Every time she says Ariel I always wonder if she’s thinking of the Little Mermaid, or The Tempest.  But when she says Caliban, I know :).

Argh, Quote Recall Failure Imminent

So this morning my 3yr old tells me, “I don’t have work today” (she pretends that she has a job like Daddy) “and all my friends are coming over to play.” For some reason this brings to my brain a quote that I can just barely remember, which may or may not be from Shakespeare.  Something about the gates of hell being opened and all the demons being free.  I am *way* off on that, so far that I cannot even adequately google for it.  It bugs me. I’m curious to see if anybody knows what I’m talking about. For a minute there I was thinking it might have been something one of the sailors yelled at the opening of The Tempest, but I can’t find anything similar to what I’m thinking.  Anybody?

Is It Irony Or Hypocrisy?

I’m home from work today (wife is sick), reading a book to my 3yr old.  The thought occurs to me that we have the movie version of the book (Barbie, always popular) and my thinking goes a little something like this… “We have the movie version of this same book.  But spending all day sitting in front of the tv is bad, you should turn off the tv and read books.  Yet when you get older and the books get bigger, you’re far more likely to have seen the movie than to have read the book.  And once the reading gets really hard, like Shakespeare, then people go out of their way to tell you *not* to read it.” Yeah yeah yeah, I get that Shakespeare is different, that scripts are written for performance not perusal.  But you have to admit, somewhere along the line it becomes not only accepted but expected that you’ll be familiar with the movie/tv version.  The cliche is about the “ruby slippers” in Wizard of Oz – but in the book, the slippers are silver.  That doesn’t happen when the majority of popular culture has read the book. I wonder why that is.  Is it strictly because the younger children need the reading practice?  That would seem to imply that you hit an age where you’re all set, you don’t have to read anymore.  That’s certainly not true.  Or maybe it is a time management thing?  You can watch a movie in 2 hours, it’s very hard to say that about a book. There’s a quote about writing – Stephen King maybe?  Or Douglas Adams? – where it’s said, “I don’t want to write, I want to have written.”   In other words, the result is positive but the act is painful.  I see a parallel here.  “I don’t want to read the classics, I want to have read them.”  But here it comes with a more negative impact.  “I want to be able to say among my peers that I know the story.  It’s not important enough to me to devote the time to read the original, so I’ll take the short cut.”  How different is this from the Cliff’s Notes approach?

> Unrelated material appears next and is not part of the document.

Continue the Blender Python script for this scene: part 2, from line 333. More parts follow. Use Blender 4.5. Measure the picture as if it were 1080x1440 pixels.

What A Piece Of Work Is Man

http://askacopywriter.blogspot.com/2008/06/to-be-or-not-to-be-shining-gleaming.html New York’s Central Park is doing Hamlet and Hair this season?  That is many flavors of awesome.  For folks that aren’t familar with the 1960’s famous tribal love rock musical (and its infamous nude scene), the lyrics to several songs are lifted straight out of Shakespeare including one entire song (“What a piece of work is man…”) as well as the big final number (“Eyes look your last….the rest is silence.”)  Radow and Ragni were some well-read hippies.